6.11.11

Os Evangelhos segundo José Rodrigues dos Santos.


O Público de ontem (P2, pp. 4 e 5) trazia um trabalho muito interessante (“Os Evangelhos segundo José Rodrigues dos Santos”, por Natália Faria) sobre a polémica teológica em torno do último livro do apresentador. Vários teólogos mostram à-vontade em admitir que nada do que JRS escreve é novidade, que são coisas que os teólogos discutem há séculos. Ao mesmo tempo repudiam a pretensão de certeza e de infalibilidade com que JRS se apresenta à discussão, bem como o truque, indesejável numa discussão séria, de misturar teses científicas com um texto de ficção, protegendo-se assim do contraditório. Anselmo Borges espeta mesmo o dedo nessa ferida ao desafiar JRS a escrever um artigo científico, ou uma tese, sobre o assunto, aceitando assim o método consagrado para ser escrutinado pela comunidade científica. Concordo genericamente com tudo isto, já que, desde Saramago, me irrita a sobranceria de autores que, necessitados de vender livros, como é natural, se metem a teólogos de pacotilha, cheios de certezas mal-amanhadas, e falam com voz grossa de coisas que apenas conhecem pela rama, da leitura de dúzia e meia de livros. Todos precisamos de ganhar a vida, mas nem todos atropelamos a honestidade intelectual por causa disso.
Contudo, o que os tais teólogos escamoteiam, pelo menos no que é dado ler no trabalho jornalístico mencionado, é de outra ordem. Se é certo que eles discutem muitas coisas nas faculdades de teologia, também é certo que as igrejas a que pertencem propõem dogmas de fé onde não há espaço nenhum para essa discussão. Um exemplo. José Tolentino Mendonça refere que se deverá a um erro de tradução da profecia de Isaías a tese de que Maria, a mãe de Jesus, seria virgem. O que se lê no hebraico é que a mãe do Messias seria uma “mulher jovem”, mas o tradutor para grego colocou “virgem” e foi essa versão que os evangelistas Lucas e Mateus compraram por boa, já que não sabiam ler o original hebraico. Segundo este responsável pela pastoral da cultura, é uma questão conhecida. Outros estudiosos da Bíblia, como o padre Carreira das Neves, dão outras leituras possíveis. Está, portanto, em aberto uma discussão histórica sobre como se chegou à ideia da virgindade de uma certa mãe (além, claro, de uma discussão ideológica sobre o interesse de acreditar que seria preciso fazer intervir uma monstruosidade biológica na pureza de um deus-homem). Só que – pormenor! – para os crentes católicos nada disso está em discussão, porque são “obrigados” a acreditar no dogma da virgindade da mãe de Jesus. Para que precisa uma religião, ou uma igreja, de ter dogmas como este? Eu até acho que isso tem uma explicação, uma explicação baseada no carácter institucional da história humana, na historicidade das comunidades humanas, mas parece-me errado que se insista em tradições autoritárias que se mostram incapazes de revisitar o passado das suas crenças e, quando aconselhável, na respectiva revisão.

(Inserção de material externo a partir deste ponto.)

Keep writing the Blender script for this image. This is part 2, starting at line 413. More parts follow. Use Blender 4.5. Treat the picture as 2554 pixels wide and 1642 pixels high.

Em resumo, este é um debate muito interessante, embora, mais uma vez, condenado a ficar pela rama. JRS tem explorado, de forma bastante primária, um nicho de mercado que é o revisionismo das grandes religiões do Livro. Mas essa estratégia de vendas só funciona por certas igrejas das religiões do Livro, designadamente a Igreja Católica, continuarem a viver excessivamente de dogmas – e cada vez menos da sua pertença à história viva dos povos.